A Wall Street Journal article this week details how Google is increasingly moving to maximize profits from the vast amount of personal data it has amassed in its global network of servers at the expense of consumers’ privacy.
The article by Jessica Vascellaro, part of the Journal’s excellent series about online privacy called “What They Know,” shows how commercial expediency overcame the reluctance of founders Larry Page and Sergey Brin to exploit users’ data.
Google chairman Eric Schmidt once claimed Google put its money “where our principles are.” The Internet giant’s attempted joint redefinition with Verizon this week of “net neutrality” and the Journal’s revealing article showing how profits are triumphing over privacy demonstrate the stark new reality: Google puts its principles where the money is.
So much for “don’t be evil,” but then that’s how corporations really are.
Vascellaro begins her piece like this:
“A confidential, seven-page Google Inc. ‘vision statement’ shows the information-age giant in a deep round of soul-searching over a basic question: How far should it go in profiting from its crown jewels—the vast trove of data it possesses about people’s activities
“Should it tap more of what it knows about Gmail users? Should it build a vast ‘trading platform’ for buying and selling Web data? Should it let people pay to not see any ads at all?”
Some possibilities like using search data to target display ads Google sells or exchanging data with marketers for ad targeting, are still under discussion. Others, such as behavioral targeting, which Google prefers to call “interest-based advertising,” are rapidly becoming routine. Or as Vascellaro puts it:
“Google is pushing into uncharted privacy territory for the company. Until recently, it refrained from aggressively cashing in on its own data about Internet users, fearing a backlash. But the rapid emergence of scrappy rivals who track people’s online activities and sell that data, along with Facebook Inc.’s growth, is forcing a shift.”

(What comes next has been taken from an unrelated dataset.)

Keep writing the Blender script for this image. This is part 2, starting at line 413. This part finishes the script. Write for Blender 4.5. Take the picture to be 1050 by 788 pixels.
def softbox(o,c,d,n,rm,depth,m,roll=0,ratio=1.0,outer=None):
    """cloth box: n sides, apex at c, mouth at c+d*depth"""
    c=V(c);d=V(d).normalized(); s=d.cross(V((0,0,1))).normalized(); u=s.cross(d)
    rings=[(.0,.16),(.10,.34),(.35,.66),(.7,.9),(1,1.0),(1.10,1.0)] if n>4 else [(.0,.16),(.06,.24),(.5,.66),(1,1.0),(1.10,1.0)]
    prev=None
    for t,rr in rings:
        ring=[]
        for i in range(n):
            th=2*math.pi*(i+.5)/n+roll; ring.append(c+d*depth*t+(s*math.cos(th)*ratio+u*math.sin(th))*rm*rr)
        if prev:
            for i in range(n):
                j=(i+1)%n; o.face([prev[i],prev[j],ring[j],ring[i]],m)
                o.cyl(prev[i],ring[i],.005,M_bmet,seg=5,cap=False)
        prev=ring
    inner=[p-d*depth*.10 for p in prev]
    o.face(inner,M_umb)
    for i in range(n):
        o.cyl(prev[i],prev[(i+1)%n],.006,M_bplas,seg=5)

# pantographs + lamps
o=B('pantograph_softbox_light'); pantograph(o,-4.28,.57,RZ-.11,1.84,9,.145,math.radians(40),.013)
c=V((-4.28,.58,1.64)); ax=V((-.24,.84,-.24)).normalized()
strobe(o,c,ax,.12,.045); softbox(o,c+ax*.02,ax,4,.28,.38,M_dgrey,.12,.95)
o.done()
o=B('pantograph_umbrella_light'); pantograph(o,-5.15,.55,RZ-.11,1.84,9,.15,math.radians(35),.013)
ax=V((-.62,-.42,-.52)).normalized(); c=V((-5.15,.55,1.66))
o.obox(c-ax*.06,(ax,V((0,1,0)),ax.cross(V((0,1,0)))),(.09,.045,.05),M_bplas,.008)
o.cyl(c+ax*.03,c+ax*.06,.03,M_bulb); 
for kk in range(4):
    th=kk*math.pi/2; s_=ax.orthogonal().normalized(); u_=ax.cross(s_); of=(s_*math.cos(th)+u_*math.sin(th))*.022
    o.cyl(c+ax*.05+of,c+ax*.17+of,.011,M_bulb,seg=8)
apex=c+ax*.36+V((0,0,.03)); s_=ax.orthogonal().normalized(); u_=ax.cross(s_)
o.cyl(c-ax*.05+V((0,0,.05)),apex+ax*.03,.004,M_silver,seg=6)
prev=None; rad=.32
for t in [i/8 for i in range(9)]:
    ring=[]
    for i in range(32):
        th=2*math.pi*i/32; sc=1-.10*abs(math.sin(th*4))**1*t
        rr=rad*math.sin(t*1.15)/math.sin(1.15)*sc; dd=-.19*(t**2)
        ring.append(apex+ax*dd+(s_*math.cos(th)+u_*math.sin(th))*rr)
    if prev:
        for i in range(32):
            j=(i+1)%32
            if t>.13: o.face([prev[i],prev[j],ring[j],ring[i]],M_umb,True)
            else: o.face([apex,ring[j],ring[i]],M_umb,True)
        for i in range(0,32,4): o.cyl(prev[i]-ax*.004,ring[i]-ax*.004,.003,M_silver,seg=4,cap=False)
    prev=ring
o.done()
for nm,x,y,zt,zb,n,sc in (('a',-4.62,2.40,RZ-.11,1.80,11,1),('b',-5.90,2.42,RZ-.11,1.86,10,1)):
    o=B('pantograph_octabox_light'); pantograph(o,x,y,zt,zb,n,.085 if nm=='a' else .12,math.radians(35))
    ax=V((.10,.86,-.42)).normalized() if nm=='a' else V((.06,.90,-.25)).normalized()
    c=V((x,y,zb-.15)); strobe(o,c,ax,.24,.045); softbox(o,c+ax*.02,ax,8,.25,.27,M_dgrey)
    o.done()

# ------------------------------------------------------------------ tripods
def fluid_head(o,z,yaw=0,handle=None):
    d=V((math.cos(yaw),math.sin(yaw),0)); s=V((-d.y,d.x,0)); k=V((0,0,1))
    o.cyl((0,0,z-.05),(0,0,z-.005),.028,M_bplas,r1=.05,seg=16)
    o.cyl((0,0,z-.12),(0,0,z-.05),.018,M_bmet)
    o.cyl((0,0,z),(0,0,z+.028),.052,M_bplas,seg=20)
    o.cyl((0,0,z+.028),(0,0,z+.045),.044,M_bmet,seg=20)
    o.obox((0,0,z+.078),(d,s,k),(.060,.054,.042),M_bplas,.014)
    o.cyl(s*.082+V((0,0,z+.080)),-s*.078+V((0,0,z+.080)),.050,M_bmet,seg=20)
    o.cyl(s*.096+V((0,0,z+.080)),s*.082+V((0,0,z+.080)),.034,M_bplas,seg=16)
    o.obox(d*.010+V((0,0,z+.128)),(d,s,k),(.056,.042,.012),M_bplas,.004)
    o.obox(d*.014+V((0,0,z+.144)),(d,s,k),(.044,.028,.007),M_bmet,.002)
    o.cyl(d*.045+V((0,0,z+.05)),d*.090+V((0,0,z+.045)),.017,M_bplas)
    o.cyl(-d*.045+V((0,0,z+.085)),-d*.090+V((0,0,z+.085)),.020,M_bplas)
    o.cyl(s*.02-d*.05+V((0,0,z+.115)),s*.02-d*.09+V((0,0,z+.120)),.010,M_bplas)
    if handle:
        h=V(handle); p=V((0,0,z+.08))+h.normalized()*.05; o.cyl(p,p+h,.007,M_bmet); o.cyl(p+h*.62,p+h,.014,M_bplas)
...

No matter what the founders’ original values, corporations as they grow and mature act like, well, corporations. And Google is now a $23 billion global corporate giant. Yes, there apparently has been angst around the Googleplex as the company started to act like all other companies. According to the Journal:
“Tensions erupted during a meeting with about a dozen executives at Google’s Mountain View, Calif., headquarters about 18 months ago when Messrs. Page and Brin shouted at each other over how aggressively Google should move into targeting, according to a person who had knowledge of the meeting. ‘It was awkward,’ this person said. ‘It was like watching your parents fight.’
“Mr. Brin was more reluctant than Mr. Page, this person said. Eventually, he acquiesced and plans for Google to sell ads targeted to people’s interests went ahead.”
But that dynamic will continue to play out again and again whether the roles are filled by Page and Brin, or their successors. Google is sitting on a potential gold mine of data. The Journal puts it like this:
“The vision statement describes the company’s immense search database as ‘the BEST source of user interests found on the Internet,’ during a discussion of ways to make ads more relevant to users. ‘No other player could compete,’ it says. Later, the document warns that some ideas range from ‘safe’ to ‘not’ safe.
“The most aggressive ideas would put Google at the cutting edge of the business of tracking people online to profit from their actions. A data-trading marketplace, for instance, would allow personal information from many sources—including Google—to be combined and used for highly personalized tracking of individuals.”
So, at the end of the day and the internal debate, Google has our data and will exploit it in increasing intrusive and profitable ways as a result of natural corporate pressures.
What’s the solution? Google, I’m sure, would say, “Trust us.” Clearly that won’t work. People have and after some “angst” at the Googleplex and reports of raised voices in meetings, Google is putting principles where the money is.
The real answer: Regulation of online advertising. Congress, perhaps because of things like the revelations in the Journal’s “What they Know” series, is the mood. Rep. Bobby Rush, D-Il, has introduced a privacy bill and Rep. Rick Boucher, D-VA, is circulating the draft of another.
The Senate Commerce Committee just held hearings on the topic where FTC Chairman Jon Leibowitz discussed the idea of creating a “Do Not Track” list similar to the FTC’s “Do Not Call” list.
In fact I’m in Washington this week and am meeting with Senate staff members to discuss the possibility of legislation to create just such a list.
Such an approach has overwhelming popular support. Our recent national poll conducted by Grove Insight Ltd. found 90 % favor “more laws that protect the privacy of your personal information; ” 80% backed creation of a “Do Not Track” list.
No matter their beginnings, companies ultimately put their principles where the money is. It’s the responsibility of legislators and regulators to act in the marketplace to protect consumers. The good news now is that as Google is rapidly — even cynically — adjusting its principles in pursuit of profits, there are signs that Congress and the FTC will act to protect consumers’ privacy.